Prior to the election, I put the following Sophie's choice to a few fellow members of the Monorail Taliban: If you could have just one win on Tuesday, Kerry or the monorail, which would you take? Everyone responded without hesitation that they'd take Kerry. I nodded in agreement, but secretly, I wasn't really sure.

In the days following the election, when I wasn't in the company of my teary-eyed friends, glumly shaking my head in concert, my true feelings about what happened on Tuesday were becoming undeniable. I found myself singing in my apartment, whistling while walking to work (a bit awkward when my fellow Capitol Hill denizens were shuffling down the street like zombies), and making up giddy schadenfreude ditties at the expense of those rich Second Avenue property owners and anti-urbanist obstructionists who tried to halt mass rapid transit here. They lost badly to pro-transit Seattle voters--63 to 37 percent.

I have to admit it: The monorail landslide didn't just ease the pain of Kerry's defeat, but actually displaced my disappointment about the national numbers. With colossal shit looming (like Clarence Thomas, the war in Iraq, health care, and oh, I don't know, reeducation camps) this may sound myopic, but it's not. November 2 brought good news. The pro-rapid transit vote proved that Seattle has become truly urban. As the Democratic party goes into overhaul mode, places like Seattle, with its sharply defined urban identity politics, are going to provide the spark.

Seattle's last remaining bastion of anti-urbanists, the anti-monorail contingent, (which evidently isn't very big), shot themselves in the foot this election season. After spending over a million dollars on paid signature gatherers, political consultants, and misleading commercials, they unwittingly gave a voice to Seattle's urbanist voters, who spoke with mandate clarity. Voters replaced the monorail's 2002's slim 877-vote victory--something the anti-monorail NIMBYs have hung over the monorail's head for two years--with a gargantuan 72,646-vote (and counting) margin.

With its campaign against the monorail, the butt-ugly alliance between big money (Martin Selig, Washington Mutual, Equity Office Properties) and neighborhood cranks (the breathless Seattle Weekly) threw a pitchfork-wielding temper tantrum, giving pro-urban voters a clear foil. As a result, the yea-monorail vote can only be read as a pointed response to anti-progress obstinacy. Shutting down the cranks, Seattle voters spelled it out: We're a real city. We want inner-city rapid transit.

The impact of the urban vote was driven home on Tuesday night when famously anti-monorail County Council member Dwight Pelz, who's seeking a Seattle city council seat next year, had a monorail epiphany. His new position? "Build it!" Smart thinking, Dwight. Thanks to the monorail vote, anyone who's considering running for office in Seattle needs to come to terms with the pro-urban voting bloc that announced its presence on November 2.

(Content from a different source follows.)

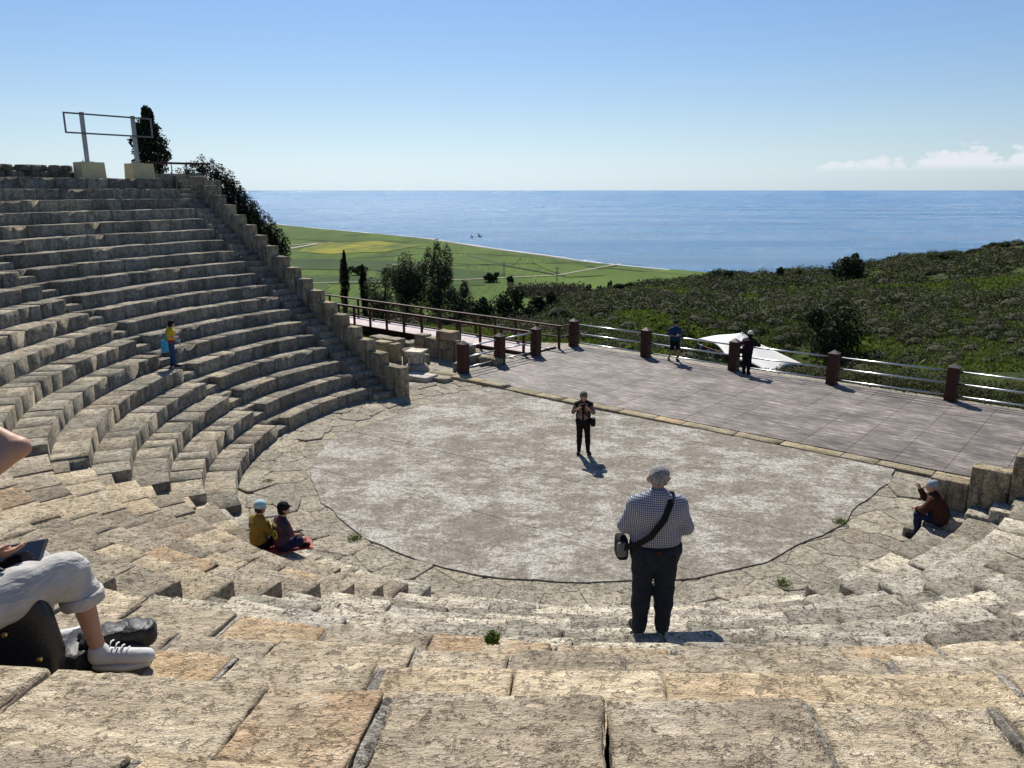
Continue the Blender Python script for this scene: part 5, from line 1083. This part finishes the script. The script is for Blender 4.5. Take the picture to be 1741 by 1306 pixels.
t.links.new(N.mix(N.ramp(N.math('FRACT', N.math('MULTIPLY', sx3.outputs[1], 7.0)), [(.45, 0.0), (.5, 1.0)]), (.012, .012, .040), (.070, .009, .020)), b.inputs['Base Color']); M['jersey'] = m
folded('jeans_dark', (.024, .029, .040), 7.0); folded('black_cloth', (.012, .012, .014), 8.0); folded('jeans_blue', (.035, .07, .17), 8.0); folded('mustard', (.28, .18, .035), 8.0); folded('brown_leather', (.06, .025, .018), 8.0); folded('yellow_shirt', (.58, .41, .04), 8.0)
def satchel(root, W, c, d, rz, mat='bag_black', nm='shoulder_bag', flap='bag_grey'):
    """soft bag: rounded body, flap"""
    v, f = CS5; cz, sz = math.cos(rz), math.sin(rz); R = np.array([[cz, -sz, 0], [sz, cz, 0], [0, 0, 1]]); q = np.sign(v)*np.abs(v)**.6; obj(nm, W((q*np.array(d)/2)@R.T+np.array(c)), f, M[mat], root, True)
CS5 = cubesphere(6)
def strap(root, W, pts, w, mat='bag_black', nm='strap', th=.006, nrm=None):
    pts = np.array(pts, float); v = []; 
    for i in range(len(pts)):
        t_ = pts[min(i+1, len(pts)-1)]-pts[max(i-1, 0)]; t_ /= np.linalg.norm(t_); n_ = np.asarray(nrm[i], float); b_ = np.cross(t_, n_); b_ /= np.linalg.norm(b_); n_ = np.cross(b_, t_)
        v += [pts[i]-b_*w/2, pts[i]+b_*w/2, pts[i]+b_*w/2+n_*th, pts[i]-b_*w/2+n_*th]
    f = [(i*4+k, i*4+(k+1) % 4, (i+1)*4+(k+1) % 4, (i+1)*4+k) for i in range(len(pts)-1) for k in range(4)]+[(3, 2, 1, 0), tuple(len(v)-4+k for k in range(4))]
    obj(nm, W(v), f, M[mat], root)
def slab(root, W, c, d, R, mat, nm): mb = MB().box(c, d, M=R); obj(nm, W(mb.v), mb.f, M[mat], root)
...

It's an announcement the national Democratic Party should notice. There's an old rule in political organizing: Don't waste time trying to change people's minds--find the people who already agree with you. For the Democratic party, those are the people who live in cities. (Cities with populations over 500,000 went for Kerry 60 to 39.) Democrats need to cater to this base and support our efforts so that cities, with attractive qualities like rapid transit, grow. Mark my words, the Democratic party will grow in kind.

So, if your morose post-election stupor is startled by the sound of someone whistling, don't shoot me a glare. I'm not celebrating Bush's victory. I'm celebrating Seattle's.